» TASK TO CARRY OUT: Where does the string "Blender" appear in the records? Copy every line that contains it.

» ENTRIES:
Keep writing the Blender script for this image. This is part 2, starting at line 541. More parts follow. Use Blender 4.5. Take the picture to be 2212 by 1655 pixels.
---
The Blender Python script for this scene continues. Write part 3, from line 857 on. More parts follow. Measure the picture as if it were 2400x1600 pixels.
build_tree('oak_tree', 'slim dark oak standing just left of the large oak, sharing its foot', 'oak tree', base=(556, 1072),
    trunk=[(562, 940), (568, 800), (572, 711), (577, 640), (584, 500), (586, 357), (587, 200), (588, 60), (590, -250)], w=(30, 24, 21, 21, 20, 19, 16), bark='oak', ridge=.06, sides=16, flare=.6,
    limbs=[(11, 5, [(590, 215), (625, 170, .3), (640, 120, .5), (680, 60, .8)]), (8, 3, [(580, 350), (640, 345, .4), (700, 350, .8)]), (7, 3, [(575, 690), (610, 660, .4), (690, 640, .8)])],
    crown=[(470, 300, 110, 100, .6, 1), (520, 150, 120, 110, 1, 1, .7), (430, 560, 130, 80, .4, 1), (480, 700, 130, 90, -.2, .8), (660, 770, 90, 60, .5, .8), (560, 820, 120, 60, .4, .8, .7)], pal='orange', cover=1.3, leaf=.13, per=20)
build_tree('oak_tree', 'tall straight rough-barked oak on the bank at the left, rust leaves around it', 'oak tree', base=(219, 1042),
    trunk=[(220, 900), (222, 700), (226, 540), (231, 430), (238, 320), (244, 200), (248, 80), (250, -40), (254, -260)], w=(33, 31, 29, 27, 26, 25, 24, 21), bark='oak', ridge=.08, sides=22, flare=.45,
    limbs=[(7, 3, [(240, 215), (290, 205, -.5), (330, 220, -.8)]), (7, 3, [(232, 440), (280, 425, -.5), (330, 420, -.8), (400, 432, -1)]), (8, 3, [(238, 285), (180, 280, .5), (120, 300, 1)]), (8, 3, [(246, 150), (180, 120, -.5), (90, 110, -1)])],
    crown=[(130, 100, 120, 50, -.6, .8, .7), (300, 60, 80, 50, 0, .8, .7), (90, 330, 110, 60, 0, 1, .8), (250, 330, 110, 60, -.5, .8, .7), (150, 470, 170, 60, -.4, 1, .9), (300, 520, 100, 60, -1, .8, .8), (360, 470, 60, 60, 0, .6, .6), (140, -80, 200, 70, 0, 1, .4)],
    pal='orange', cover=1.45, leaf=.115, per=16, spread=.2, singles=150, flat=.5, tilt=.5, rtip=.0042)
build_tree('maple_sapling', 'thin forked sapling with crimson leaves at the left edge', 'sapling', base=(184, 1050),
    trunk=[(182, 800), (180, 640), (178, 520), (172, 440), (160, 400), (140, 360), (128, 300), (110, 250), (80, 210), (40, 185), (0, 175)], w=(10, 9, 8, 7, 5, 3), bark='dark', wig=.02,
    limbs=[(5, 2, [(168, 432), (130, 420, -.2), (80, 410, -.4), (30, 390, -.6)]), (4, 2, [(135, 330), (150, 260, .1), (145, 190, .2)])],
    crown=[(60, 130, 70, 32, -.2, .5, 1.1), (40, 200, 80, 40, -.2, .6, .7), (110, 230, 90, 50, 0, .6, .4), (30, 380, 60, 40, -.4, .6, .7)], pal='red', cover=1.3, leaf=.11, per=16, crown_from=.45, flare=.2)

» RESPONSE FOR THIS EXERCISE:
Keep writing the Blender script for this image. This is part 2, starting at line 541. More parts follow. Use Blender 4.5. Take the picture to be 2212 by 1655 pixels.
The Blender Python script for this scene continues. Write part 3, from line 857 on. More parts follow. Measure the picture as if it were 2400x1600 pixels.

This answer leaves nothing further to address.